That troublesome twosome is at it again--or I should say, still at it--demanding that President Obama get cracking on precisely what he's already doing: assembling and leading "a coordinated, multilateral effort" against ISIS.
Such is McCain-Graham's principal harangue in a NYT op-ed, juxtaposed by John Kerry's op-ed, in which he urges "a global coalition using political, humanitarian, economic, law enforcement and intelligence tools to support military force ... led by the United States."
I await my NYT invitation to write a stirring, McCain-Graham-like op-ed demanding that Eric Cantor resign his leadership post and leave Congress.
Still, with the troublesome twosome there's always the selfsame joker played in its selfsame stratagem: "We should embed additional United States special forces and advisers with our partners on the ground," they write, "not to engage in combat, but to help our partners fight ISIS and direct airstrikes against it."
This advice conspicuously poses at least two enormous problems. Until the Obama administration assembles a "coordinated, multilateral effort" against ISIS, we have, other than the peshmerga, virtually no "partners on the ground" to coordinate with. In fact other than the Kurds, there is no competent fighting force on Iraqi ground other than ISIS, which has been the chief beneficiary of McCain-Graham's nearly peerless Middle East advice--that of a 2003 U.S. invasion (which soon created ISIS' forefather, al Qaeda in Iraq) and our subsequent lavishing of military hardware on the utterly worthless Iraqi, ahem, Army (which has since kept ISIS in the militarily armed pink).
The second problem with piling up U.S. special forces and advisors in Iraq and Syria is, like the first, too obvious to much elaborate on. Last night, C-SPAN3 coyly aired a 1963 'U.S. advisors in South Vietnam' training film, which followed the heroic exploits of an all-American Army captain whose unequaled insights into how the locals could defeat the dreaded Vietcong (they being the locals, too) were damned inspiring--and they would have remained damned inspiring had 1963 not been followed by 1964, 1965, and so on. Sixteen thousand U.S. advisers were bivouacking in that sad, corrupt little country in '63. Six years later, more than half a million U.S. combat troops were doing the same.

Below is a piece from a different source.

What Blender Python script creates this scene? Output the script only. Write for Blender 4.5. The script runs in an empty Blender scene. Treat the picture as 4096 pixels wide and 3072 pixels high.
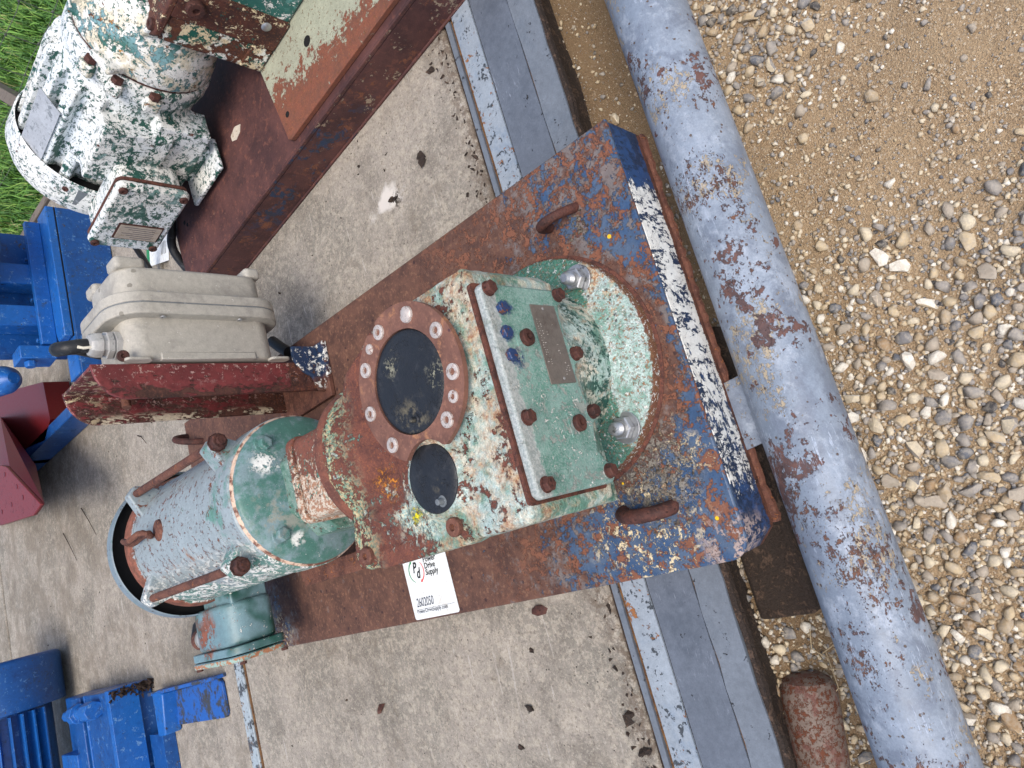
import bpy, bmesh, math, random
import numpy as np
from mathutils import Vector, Matrix, noise as mnoise
random.seed(7); rng = np.random.default_rng(11)
PI = math.pi
scene = bpy.context.scene
C = scene.collection

# ---------------------------------------------------------------- camera
cd = bpy.data.cameras.new('camera'); cam = bpy.data.objects.new('camera', cd); C.objects.link(cam)
cd.sensor_width = 36.0; cd.lens = 24.96; cd.clip_end = 300; cd.clip_start = 0.02
cam.matrix_world = Matrix(((-0.26781, 0.943144, -0.19687, -0.528445),
                           (-0.700074, -0.330875, -0.632785, -0.428423),
                           (-0.661947, -0.031643, 0.748883, 0.868141), (0, 0, 0, 1)))
scene.camera = cam
# ---------------------------------------------------------------- daylight, thin overcast
SUN_EL, SUN_AZ = 62.0, 205.0           # degrees; azimuth measured from +Y clockwise
w = bpy.data.worlds.new('World'); scene.world = w; w.use_nodes = True
nt = w.node_tree; sky = nt.nodes.new('ShaderNodeTexSky'); sky.sky_type = 'NISHITA'; sky.sun_disc = False
sky.sun_elevation = math.radians(SUN_EL); sky.sun_rotation = math.radians(SUN_AZ)
sky.air_density = 1.0; sky.dust_density = 3.5; sky.ozone_density = 1.0
bg = nt.nodes['Background']; bg.inputs['Strength'].default_value = 0.15
nt.links.new(sky.outputs[0], bg.inputs['Color'])
sd = bpy.data.lights.new('sun', 'SUN'); sun = bpy.data.objects.new('sun', sd); C.objects.link(sun)
sd.energy = 1.5; sd.angle = math.radians(28); sd.color = (1.0, 0.95, 0.88)
a = math.radians(SUN_AZ); e = math.radians(SUN_EL)
sdir = Vector((math.sin(a) * math.cos(e), math.cos(a) * math.cos(e), math.sin(e)))
sun.rotation_euler = sdir.to_track_quat('Z', 'Y').to_euler(); sun.location = sdir * 5
scene.view_settings.view_transform = 'Standard'; scene.view_settings.look = 'None'
scene.view_settings.exposure = 0.38; scene.view_settings.gamma = 1.0
scene.view_settings.use_curve_mapping = False

# ================================================================ materials
def lin(r, g, b):
    f = lambda c: (c / 255 / 12.92) if c / 255 <= .04045 else ((c / 255 + .055) / 1.055) ** 2.4
    return (f(r), f(g), f(b), 1.0)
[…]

That's not to say that certain ghastly events could never carry Obama in an additional advisory or even combat-troop direction. Unchecked, ISIS could threaten the entire Levant; yet checking and rolling back ISIS through a fighting regional coalition endowed with minimal U.S. support should be strategically checked off before ever flooding the zone with American personnel.
On President Obama's part, that's just multilateral, coalition-building prudence--which Sens. John McCain and Lindsey Graham don't possess.